-- begin SOURCE EXCERPT --

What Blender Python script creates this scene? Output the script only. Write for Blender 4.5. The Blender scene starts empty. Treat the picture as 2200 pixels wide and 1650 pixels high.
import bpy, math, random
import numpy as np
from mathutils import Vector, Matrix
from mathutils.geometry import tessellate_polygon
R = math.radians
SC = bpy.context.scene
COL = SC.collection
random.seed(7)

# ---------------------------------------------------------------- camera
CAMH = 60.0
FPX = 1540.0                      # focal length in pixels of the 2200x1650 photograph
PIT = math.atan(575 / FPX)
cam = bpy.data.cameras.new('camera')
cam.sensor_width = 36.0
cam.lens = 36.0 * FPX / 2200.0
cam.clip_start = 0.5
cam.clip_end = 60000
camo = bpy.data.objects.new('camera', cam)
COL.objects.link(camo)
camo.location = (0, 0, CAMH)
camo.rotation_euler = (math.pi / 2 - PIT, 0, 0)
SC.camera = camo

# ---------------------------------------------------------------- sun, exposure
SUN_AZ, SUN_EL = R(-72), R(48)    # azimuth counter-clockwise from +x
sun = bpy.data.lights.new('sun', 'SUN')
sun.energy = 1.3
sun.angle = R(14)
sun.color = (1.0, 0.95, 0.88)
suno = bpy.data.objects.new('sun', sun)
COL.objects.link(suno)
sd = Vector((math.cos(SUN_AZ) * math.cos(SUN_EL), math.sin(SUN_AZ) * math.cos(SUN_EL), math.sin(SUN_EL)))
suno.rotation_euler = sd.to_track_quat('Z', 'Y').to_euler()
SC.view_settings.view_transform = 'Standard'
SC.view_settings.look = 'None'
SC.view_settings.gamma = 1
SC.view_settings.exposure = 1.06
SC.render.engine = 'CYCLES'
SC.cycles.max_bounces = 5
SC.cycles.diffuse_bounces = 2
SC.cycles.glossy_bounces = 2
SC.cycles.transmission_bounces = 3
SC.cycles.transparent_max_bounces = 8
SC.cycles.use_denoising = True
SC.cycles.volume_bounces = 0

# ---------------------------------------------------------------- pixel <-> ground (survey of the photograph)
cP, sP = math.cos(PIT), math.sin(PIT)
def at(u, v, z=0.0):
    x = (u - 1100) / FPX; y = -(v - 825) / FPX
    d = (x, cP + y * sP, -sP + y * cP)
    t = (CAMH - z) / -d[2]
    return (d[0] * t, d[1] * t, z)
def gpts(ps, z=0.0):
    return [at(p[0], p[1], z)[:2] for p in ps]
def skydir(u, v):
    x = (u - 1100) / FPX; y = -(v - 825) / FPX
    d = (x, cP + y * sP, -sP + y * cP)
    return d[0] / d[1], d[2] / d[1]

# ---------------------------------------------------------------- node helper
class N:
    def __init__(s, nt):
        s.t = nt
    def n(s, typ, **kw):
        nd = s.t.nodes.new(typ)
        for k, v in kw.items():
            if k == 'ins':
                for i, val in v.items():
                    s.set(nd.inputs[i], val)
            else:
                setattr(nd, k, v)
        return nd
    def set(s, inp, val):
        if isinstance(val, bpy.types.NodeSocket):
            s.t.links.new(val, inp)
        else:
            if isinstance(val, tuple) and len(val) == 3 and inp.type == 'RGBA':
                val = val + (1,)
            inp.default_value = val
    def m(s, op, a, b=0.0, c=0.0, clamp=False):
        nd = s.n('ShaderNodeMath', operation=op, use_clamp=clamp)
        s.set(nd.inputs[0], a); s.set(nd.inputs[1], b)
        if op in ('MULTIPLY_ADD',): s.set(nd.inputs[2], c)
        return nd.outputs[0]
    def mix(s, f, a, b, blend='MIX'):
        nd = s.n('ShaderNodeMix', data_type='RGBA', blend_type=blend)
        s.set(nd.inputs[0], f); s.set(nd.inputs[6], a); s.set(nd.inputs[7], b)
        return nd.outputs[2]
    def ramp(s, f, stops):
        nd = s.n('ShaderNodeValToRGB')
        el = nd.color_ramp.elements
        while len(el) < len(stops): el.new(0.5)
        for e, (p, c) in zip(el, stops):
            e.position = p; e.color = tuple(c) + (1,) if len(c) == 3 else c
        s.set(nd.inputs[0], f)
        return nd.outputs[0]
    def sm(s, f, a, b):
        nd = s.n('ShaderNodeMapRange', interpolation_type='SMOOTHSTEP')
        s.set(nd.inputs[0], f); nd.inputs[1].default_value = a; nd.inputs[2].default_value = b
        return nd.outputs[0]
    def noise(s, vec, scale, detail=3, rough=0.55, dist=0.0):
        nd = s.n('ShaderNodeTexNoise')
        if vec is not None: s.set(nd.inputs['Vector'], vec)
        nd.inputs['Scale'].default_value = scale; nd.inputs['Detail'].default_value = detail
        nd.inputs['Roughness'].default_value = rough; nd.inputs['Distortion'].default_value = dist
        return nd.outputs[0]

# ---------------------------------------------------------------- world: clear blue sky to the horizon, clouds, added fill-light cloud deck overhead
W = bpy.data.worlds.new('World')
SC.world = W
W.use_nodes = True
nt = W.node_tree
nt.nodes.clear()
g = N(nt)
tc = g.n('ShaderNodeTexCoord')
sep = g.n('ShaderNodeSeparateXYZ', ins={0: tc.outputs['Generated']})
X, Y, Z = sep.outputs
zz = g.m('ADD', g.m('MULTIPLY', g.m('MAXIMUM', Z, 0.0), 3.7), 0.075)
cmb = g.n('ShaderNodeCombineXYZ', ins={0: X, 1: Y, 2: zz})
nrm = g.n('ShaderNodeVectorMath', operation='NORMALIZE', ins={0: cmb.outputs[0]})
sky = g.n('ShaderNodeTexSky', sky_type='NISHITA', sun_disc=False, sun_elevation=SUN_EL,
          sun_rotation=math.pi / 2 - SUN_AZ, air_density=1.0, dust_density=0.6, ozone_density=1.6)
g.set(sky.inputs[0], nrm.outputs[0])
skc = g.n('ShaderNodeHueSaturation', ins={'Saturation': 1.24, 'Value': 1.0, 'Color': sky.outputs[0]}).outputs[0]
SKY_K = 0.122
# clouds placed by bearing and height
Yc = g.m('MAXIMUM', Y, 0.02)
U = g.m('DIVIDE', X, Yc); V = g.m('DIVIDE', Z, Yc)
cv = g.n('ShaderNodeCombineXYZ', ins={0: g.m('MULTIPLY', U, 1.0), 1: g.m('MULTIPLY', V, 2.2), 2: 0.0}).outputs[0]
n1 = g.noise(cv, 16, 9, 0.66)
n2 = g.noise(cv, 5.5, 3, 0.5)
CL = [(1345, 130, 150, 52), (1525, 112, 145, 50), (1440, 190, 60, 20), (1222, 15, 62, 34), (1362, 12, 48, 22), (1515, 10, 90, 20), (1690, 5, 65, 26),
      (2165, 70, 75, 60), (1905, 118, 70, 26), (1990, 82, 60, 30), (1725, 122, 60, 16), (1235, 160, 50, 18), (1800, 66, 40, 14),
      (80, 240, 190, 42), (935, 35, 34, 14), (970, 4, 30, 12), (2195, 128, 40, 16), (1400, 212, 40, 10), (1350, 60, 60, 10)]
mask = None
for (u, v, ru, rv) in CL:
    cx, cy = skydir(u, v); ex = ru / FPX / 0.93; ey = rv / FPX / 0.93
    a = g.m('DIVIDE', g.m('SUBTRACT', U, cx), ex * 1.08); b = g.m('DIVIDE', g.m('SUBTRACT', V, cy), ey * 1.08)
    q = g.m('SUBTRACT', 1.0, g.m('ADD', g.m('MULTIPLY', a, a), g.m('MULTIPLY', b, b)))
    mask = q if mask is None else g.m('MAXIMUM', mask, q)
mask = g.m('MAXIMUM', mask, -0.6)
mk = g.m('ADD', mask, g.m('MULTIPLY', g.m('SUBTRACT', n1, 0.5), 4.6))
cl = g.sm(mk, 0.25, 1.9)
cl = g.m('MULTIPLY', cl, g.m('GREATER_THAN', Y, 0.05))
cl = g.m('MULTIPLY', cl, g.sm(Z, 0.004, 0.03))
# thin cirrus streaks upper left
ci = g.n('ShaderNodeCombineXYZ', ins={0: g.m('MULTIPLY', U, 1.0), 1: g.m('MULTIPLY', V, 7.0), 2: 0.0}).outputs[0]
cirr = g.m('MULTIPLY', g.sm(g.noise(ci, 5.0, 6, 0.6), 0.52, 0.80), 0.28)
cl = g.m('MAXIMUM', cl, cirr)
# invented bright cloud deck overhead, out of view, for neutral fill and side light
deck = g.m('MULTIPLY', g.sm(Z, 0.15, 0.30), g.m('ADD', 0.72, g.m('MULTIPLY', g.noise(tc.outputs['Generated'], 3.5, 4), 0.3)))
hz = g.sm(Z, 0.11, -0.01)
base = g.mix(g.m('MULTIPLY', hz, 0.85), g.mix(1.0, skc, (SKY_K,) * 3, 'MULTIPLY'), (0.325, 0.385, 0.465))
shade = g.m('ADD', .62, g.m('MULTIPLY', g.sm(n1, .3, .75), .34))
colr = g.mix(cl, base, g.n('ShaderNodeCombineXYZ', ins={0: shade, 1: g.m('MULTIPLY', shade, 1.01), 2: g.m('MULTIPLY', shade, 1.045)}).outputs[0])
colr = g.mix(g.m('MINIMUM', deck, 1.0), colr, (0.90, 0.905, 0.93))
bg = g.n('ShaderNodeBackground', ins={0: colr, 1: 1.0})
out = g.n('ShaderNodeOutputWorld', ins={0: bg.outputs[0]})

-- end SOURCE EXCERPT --

■ WHAT THE TASK ASKS: Quote the data above verbatim from its first line to the line that includes "SC.camera = camo", with both boundary lines retained.

■ OUTPUT OF THE TASK:
What Blender Python script creates this scene? Output the script only. Write for Blender 4.5. The Blender scene starts empty. Treat the picture as 2200 pixels wide and 1650 pixels high.
import bpy, math, random
import numpy as np
from mathutils import Vector, Matrix
from mathutils.geometry import tessellate_polygon
R = math.radians
SC = bpy.context.scene
COL = SC.collection
random.seed(7)

# ---------------------------------------------------------------- camera
CAMH = 60.0
FPX = 1540.0                      # focal length in pixels of the 2200x1650 photograph
PIT = math.atan(575 / FPX)
cam = bpy.data.cameras.new('camera')
cam.sensor_width = 36.0
cam.lens = 36.0 * FPX / 2200.0
cam.clip_start = 0.5
cam.clip_end = 60000
camo = bpy.data.objects.new('camera', cam)
COL.objects.link(camo)
camo.location = (0, 0, CAMH)
camo.rotation_euler = (math.pi / 2 - PIT, 0, 0)
SC.camera = camo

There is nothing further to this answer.